### Scenes as source code
>> BEGIN
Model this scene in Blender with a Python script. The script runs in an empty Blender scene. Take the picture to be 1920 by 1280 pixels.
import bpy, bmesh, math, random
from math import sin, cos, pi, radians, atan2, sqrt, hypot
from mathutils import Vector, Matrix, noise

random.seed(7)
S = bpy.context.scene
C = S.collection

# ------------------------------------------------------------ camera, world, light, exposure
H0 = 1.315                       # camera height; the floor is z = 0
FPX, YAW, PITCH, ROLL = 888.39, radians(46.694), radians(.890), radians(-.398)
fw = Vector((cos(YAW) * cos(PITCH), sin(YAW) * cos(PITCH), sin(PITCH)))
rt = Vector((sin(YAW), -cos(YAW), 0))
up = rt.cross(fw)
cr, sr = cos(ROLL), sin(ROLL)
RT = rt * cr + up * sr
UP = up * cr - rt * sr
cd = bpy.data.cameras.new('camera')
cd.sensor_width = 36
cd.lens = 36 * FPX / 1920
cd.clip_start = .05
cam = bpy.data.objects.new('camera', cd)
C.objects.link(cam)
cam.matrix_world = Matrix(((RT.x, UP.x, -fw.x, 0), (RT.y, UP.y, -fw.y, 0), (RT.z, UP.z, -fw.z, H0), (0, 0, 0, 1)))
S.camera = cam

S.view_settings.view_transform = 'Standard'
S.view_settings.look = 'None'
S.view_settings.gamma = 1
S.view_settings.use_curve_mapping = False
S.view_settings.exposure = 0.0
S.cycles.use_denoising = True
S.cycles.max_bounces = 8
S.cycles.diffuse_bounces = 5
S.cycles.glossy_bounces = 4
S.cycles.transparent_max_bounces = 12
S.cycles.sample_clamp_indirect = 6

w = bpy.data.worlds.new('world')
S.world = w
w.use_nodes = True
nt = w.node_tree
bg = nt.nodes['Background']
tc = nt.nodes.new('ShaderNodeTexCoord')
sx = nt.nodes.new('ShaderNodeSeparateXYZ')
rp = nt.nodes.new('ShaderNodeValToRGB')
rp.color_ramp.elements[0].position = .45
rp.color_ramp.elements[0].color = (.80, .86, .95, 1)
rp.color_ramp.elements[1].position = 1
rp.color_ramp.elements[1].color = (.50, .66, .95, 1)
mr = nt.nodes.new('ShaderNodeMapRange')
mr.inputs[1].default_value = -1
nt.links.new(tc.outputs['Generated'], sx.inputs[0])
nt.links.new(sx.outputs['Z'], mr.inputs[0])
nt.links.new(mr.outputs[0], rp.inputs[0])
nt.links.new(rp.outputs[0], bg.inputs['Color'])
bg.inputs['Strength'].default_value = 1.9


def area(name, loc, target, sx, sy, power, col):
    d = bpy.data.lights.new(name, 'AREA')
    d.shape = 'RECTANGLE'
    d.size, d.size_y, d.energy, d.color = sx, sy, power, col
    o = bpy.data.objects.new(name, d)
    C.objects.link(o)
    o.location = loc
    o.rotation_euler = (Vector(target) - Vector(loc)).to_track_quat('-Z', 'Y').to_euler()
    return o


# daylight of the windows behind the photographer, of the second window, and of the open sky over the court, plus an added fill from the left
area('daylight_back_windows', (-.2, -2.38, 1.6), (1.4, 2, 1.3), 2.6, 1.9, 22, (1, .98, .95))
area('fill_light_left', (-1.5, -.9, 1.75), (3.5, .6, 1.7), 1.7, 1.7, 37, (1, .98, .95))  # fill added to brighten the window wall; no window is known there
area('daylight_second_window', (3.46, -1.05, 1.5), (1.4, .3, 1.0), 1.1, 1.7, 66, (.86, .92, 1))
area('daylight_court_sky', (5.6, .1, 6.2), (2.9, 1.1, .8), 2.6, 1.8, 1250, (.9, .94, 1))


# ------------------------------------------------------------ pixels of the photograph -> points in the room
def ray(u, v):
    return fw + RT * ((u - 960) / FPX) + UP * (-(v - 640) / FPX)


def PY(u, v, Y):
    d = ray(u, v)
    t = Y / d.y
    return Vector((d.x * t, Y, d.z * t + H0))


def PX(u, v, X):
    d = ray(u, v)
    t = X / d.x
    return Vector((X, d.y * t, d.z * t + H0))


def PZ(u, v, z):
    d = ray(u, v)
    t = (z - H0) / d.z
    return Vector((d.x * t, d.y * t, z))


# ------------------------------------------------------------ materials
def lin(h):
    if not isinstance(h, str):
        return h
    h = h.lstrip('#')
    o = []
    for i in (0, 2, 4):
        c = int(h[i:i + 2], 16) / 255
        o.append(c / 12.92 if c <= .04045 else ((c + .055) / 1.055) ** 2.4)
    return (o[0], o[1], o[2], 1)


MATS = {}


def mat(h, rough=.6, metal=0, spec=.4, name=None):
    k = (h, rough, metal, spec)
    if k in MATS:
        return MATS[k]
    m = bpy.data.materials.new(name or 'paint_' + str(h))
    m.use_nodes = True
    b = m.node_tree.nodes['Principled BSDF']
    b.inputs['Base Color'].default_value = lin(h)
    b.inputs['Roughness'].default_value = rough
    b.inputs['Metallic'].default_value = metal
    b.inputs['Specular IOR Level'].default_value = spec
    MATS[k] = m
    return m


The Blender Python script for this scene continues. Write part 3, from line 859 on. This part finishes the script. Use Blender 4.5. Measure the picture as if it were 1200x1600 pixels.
>> END
### Stated exercise
Copy exactly the lines that run from the first line of the data to the line containing "C = S.collection", please, with both ends included and nothing else.

### Written response
Model this scene in Blender with a Python script. The script runs in an empty Blender scene. Take the picture to be 1920 by 1280 pixels.
import bpy, bmesh, math, random
from math import sin, cos, pi, radians, atan2, sqrt, hypot
from mathutils import Vector, Matrix, noise

random.seed(7)
S = bpy.context.scene
C = S.collection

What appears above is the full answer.